My research in the Van Duyne group at Northwestern University

For more information visit the Van Duyne group web page.

This is our thermal vapor deposition chamber.
We use this to deposit silver and gold films for
fabricating nanoparticle arrays using nanosphere
lithography.



These are the lasers that we use to study surface-enhanced Raman spectroscopy (SERS) on our nanostructures. The large wavelength range we have access to facilitates our investigation of the mechanism underlying surface-enhanced spectroscopies.



This is our Nikon TE300 inverted microscope. We use this setup to study the optical properties of individual nanoparticles and nanoparticle arrays. To do Raman spectroscopy with this microscope, laser light (depicted by the green line) is focused through the microscope objective onto the sample being studied. The combination of the wave plate and polarizing beam splitter is used to control the laser power focused onto the sample. The spatial filter gives the laser beam a clean Gaussian beam profile (this facilitates focussing to the diffraction-limited spot size). Raman-scattered light is either coupled into a fiber optic and analyzed using our 0.5 meter spectrometer or focused directly onto our 0.3 m imaging spectrograph.

This view of the microscope depicts how we perform wide-field imaging of our samples. If the sample is being illuminated with laser light, a holographic notch filter is used to reject light scattered off the sample at the laser wavelength. The remaining light forms an image which can either be viewed through the microscope eyepieces or digitally captured using our extremely sensitive, thermoelectrically-cooled CCD camera attached to the front port of the microscope. Alternately, a dark-field image of the sample can be collected using the dark-field condenser to illuminate the sample (see below).

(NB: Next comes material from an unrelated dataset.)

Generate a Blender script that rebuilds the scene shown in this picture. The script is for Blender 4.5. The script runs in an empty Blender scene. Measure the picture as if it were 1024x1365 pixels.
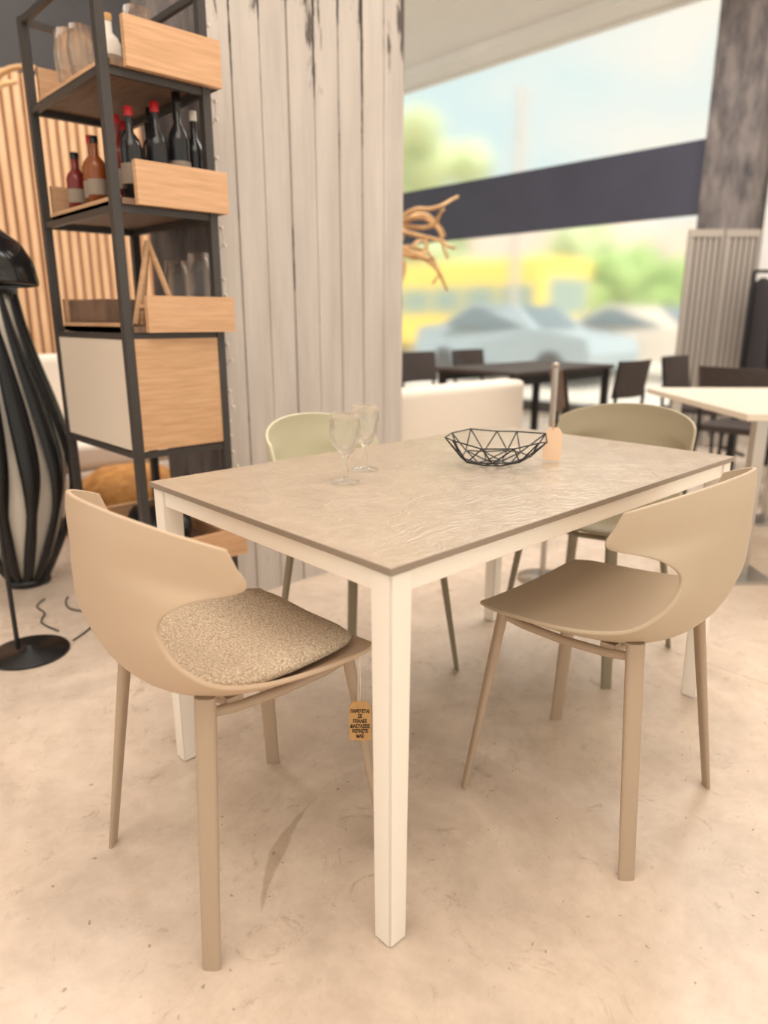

This configuration allow us to collect scattering spectra and images of nanoparticles and nanoparticle arrays. For samples that scatter a lot of light, the scattering specta can be analyzed using our Ocean Optics fiber optic-coupled spectrometer. For weaker signals, we must use our more sensitive CCD detectors.

This is our 0.5 m spectrometer. Our large detector arrays allows us to collect large portions of spectra in a single exposure. Liquid nitrogen cooling greatly reduces dark counts and the back-thinned format of the array drastically increases its quantum efficiency. This is what makes our CCD detector extremely sensitive.

An alternate illumination scheme is grazing-angle incidence. By bringing in the laser beam at a very shallow angle, you greatly reduce the amount of laser light collected by the objective. This suppresses the stray light background and results in the ability to dectect lower signal strengths.

This image illustrates how dark-field illumination works. The condenser illuminates the sample with a hollow cone of light at a very high numerical aperture. Because the objective lens has a smaller numerical aperture than the condenser, none of the illumination light is directly collected by the objective. Instead, only light that is scattered by the sample can be collected. This is very useful for identifying very small particles because the background is essentially completely black. The resonant Rayleigh scattering of metal nanoparticles is an ideal system to study with this technique.

This is a color composite image of the resonant Rayleigh scattering of silver nanoparticles. The image was collected by illuminating the sample with the dark-field condenser and aquiring a red, green, and blue filtered image using our thermoelectrically cooled CCD camera.